Exercise: Extract every line of the material below and reproduce it faithfully.

Data block:
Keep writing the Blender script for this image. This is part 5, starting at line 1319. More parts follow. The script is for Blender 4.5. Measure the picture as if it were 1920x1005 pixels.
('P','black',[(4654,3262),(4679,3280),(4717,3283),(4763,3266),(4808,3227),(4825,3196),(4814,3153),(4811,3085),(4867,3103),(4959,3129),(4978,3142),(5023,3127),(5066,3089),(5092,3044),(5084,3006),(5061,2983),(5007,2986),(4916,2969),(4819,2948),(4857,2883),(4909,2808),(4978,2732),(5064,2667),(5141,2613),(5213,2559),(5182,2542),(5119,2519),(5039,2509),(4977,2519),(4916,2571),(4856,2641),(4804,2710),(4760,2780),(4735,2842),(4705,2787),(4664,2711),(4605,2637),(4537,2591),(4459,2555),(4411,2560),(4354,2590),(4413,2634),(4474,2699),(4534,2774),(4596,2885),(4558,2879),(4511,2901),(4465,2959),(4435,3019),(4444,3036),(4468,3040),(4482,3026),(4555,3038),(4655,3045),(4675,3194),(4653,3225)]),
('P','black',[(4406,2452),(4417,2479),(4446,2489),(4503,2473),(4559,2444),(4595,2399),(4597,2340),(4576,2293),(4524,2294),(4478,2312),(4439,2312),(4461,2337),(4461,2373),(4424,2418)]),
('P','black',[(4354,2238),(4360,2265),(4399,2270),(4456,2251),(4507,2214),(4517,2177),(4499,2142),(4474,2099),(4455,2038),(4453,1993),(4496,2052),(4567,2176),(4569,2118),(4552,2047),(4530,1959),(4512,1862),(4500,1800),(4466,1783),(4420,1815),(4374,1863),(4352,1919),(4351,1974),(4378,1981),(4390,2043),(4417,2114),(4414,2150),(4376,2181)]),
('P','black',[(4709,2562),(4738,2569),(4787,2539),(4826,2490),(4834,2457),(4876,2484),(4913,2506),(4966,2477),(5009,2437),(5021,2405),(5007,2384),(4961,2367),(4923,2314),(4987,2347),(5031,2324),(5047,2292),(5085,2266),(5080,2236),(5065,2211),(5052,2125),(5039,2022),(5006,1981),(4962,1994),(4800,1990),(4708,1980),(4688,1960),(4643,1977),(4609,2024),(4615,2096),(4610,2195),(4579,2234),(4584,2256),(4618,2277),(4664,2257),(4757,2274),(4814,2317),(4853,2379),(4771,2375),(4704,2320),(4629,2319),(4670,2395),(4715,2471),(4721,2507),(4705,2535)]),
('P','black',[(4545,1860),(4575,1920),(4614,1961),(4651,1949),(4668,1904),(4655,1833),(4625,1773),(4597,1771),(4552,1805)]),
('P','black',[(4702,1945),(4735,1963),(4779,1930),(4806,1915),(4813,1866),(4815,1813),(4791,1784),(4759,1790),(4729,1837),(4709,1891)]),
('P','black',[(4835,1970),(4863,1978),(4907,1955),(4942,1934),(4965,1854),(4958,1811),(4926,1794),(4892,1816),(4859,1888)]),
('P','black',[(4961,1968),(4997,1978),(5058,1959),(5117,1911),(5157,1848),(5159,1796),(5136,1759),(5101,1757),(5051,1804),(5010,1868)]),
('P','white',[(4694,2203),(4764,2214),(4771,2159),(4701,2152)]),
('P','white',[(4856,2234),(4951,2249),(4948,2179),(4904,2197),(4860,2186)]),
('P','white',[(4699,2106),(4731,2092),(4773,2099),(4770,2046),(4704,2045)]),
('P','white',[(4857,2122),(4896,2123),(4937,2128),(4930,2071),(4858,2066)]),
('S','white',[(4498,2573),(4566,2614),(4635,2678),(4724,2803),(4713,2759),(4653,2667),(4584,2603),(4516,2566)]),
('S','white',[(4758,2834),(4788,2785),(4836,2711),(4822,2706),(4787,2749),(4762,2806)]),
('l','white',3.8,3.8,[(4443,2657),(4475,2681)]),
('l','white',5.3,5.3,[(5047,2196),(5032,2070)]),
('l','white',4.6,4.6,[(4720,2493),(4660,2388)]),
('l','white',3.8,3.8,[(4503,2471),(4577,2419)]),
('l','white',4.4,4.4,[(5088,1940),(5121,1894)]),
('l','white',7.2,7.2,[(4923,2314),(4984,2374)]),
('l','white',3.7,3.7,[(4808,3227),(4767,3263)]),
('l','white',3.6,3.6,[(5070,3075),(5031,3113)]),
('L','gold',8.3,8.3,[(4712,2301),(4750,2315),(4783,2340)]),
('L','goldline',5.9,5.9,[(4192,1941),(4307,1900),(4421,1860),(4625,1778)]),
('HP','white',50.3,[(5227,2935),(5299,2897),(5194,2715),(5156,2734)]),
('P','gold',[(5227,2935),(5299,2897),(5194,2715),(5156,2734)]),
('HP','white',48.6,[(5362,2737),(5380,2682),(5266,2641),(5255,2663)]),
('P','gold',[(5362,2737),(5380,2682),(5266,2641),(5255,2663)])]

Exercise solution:
Keep writing the Blender script for this image. This is part 5, starting at line 1319. More parts follow. The script is for Blender 4.5. Measure the picture as if it were 1920x1005 pixels.
('P','black',[(4654,3262),(4679,3280),(4717,3283),(4763,3266),(4808,3227),(4825,3196),(4814,3153),(4811,3085),(4867,3103),(4959,3129),(4978,3142),(5023,3127),(5066,3089),(5092,3044),(5084,3006),(5061,2983),(5007,2986),(4916,2969),(4819,2948),(4857,2883),(4909,2808),(4978,2732),(5064,2667),(5141,2613),(5213,2559),(5182,2542),(5119,2519),(5039,2509),(4977,2519),(4916,2571),(4856,2641),(4804,2710),(4760,2780),(4735,2842),(4705,2787),(4664,2711),(4605,2637),(4537,2591),(4459,2555),(4411,2560),(4354,2590),(4413,2634),(4474,2699),(4534,2774),(4596,2885),(4558,2879),(4511,2901),(4465,2959),(4435,3019),(4444,3036),(4468,3040),(4482,3026),(4555,3038),(4655,3045),(4675,3194),(4653,3225)]),
('P','black',[(4406,2452),(4417,2479),(4446,2489),(4503,2473),(4559,2444),(4595,2399),(4597,2340),(4576,2293),(4524,2294),(4478,2312),(4439,2312),(4461,2337),(4461,2373),(4424,2418)]),
('P','black',[(4354,2238),(4360,2265),(4399,2270),(4456,2251),(4507,2214),(4517,2177),(4499,2142),(4474,2099),(4455,2038),(4453,1993),(4496,2052),(4567,2176),(4569,2118),(4552,2047),(4530,1959),(4512,1862),(4500,1800),(4466,1783),(4420,1815),(4374,1863),(4352,1919),(4351,1974),(4378,1981),(4390,2043),(4417,2114),(4414,2150),(4376,2181)]),
('P','black',[(4709,2562),(4738,2569),(4787,2539),(4826,2490),(4834,2457),(4876,2484),(4913,2506),(4966,2477),(5009,2437),(5021,2405),(5007,2384),(4961,2367),(4923,2314),(4987,2347),(5031,2324),(5047,2292),(5085,2266),(5080,2236),(5065,2211),(5052,2125),(5039,2022),(5006,1981),(4962,1994),(4800,1990),(4708,1980),(4688,1960),(4643,1977),(4609,2024),(4615,2096),(4610,2195),(4579,2234),(4584,2256),(4618,2277),(4664,2257),(4757,2274),(4814,2317),(4853,2379),(4771,2375),(4704,2320),(4629,2319),(4670,2395),(4715,2471),(4721,2507),(4705,2535)]),
('P','black',[(4545,1860),(4575,1920),(4614,1961),(4651,1949),(4668,1904),(4655,1833),(4625,1773),(4597,1771),(4552,1805)]),
('P','black',[(4702,1945),(4735,1963),(4779,1930),(4806,1915),(4813,1866),(4815,1813),(4791,1784),(4759,1790),(4729,1837),(4709,1891)]),
('P','black',[(4835,1970),(4863,1978),(4907,1955),(4942,1934),(4965,1854),(4958,1811),(4926,1794),(4892,1816),(4859,1888)]),
('P','black',[(4961,1968),(4997,1978),(5058,1959),(5117,1911),(5157,1848),(5159,1796),(5136,1759),(5101,1757),(5051,1804),(5010,1868)]),
('P','white',[(4694,2203),(4764,2214),(4771,2159),(4701,2152)]),
('P','white',[(4856,2234),(4951,2249),(4948,2179),(4904,2197),(4860,2186)]),
('P','white',[(4699,2106),(4731,2092),(4773,2099),(4770,2046),(4704,2045)]),
('P','white',[(4857,2122),(4896,2123),(4937,2128),(4930,2071),(4858,2066)]),
('S','white',[(4498,2573),(4566,2614),(4635,2678),(4724,2803),(4713,2759),(4653,2667),(4584,2603),(4516,2566)]),
('S','white',[(4758,2834),(4788,2785),(4836,2711),(4822,2706),(4787,2749),(4762,2806)]),
('l','white',3.8,3.8,[(4443,2657),(4475,2681)]),
('l','white',5.3,5.3,[(5047,2196),(5032,2070)]),
('l','white',4.6,4.6,[(4720,2493),(4660,2388)]),
('l','white',3.8,3.8,[(4503,2471),(4577,2419)]),
('l','white',4.4,4.4,[(5088,1940),(5121,1894)]),
('l','white',7.2,7.2,[(4923,2314),(4984,2374)]),
('l','white',3.7,3.7,[(4808,3227),(4767,3263)]),
('l','white',3.6,3.6,[(5070,3075),(5031,3113)]),
('L','gold',8.3,8.3,[(4712,2301),(4750,2315),(4783,2340)]),
('L','goldline',5.9,5.9,[(4192,1941),(4307,1900),(4421,1860),(4625,1778)]),
('HP','white',50.3,[(5227,2935),(5299,2897),(5194,2715),(5156,2734)]),
('P','gold',[(5227,2935),(5299,2897),(5194,2715),(5156,2734)]),
('HP','white',48.6,[(5362,2737),(5380,2682),(5266,2641),(5255,2663)]),
('P','gold',[(5362,2737),(5380,2682),(5266,2641),(5255,2663)])]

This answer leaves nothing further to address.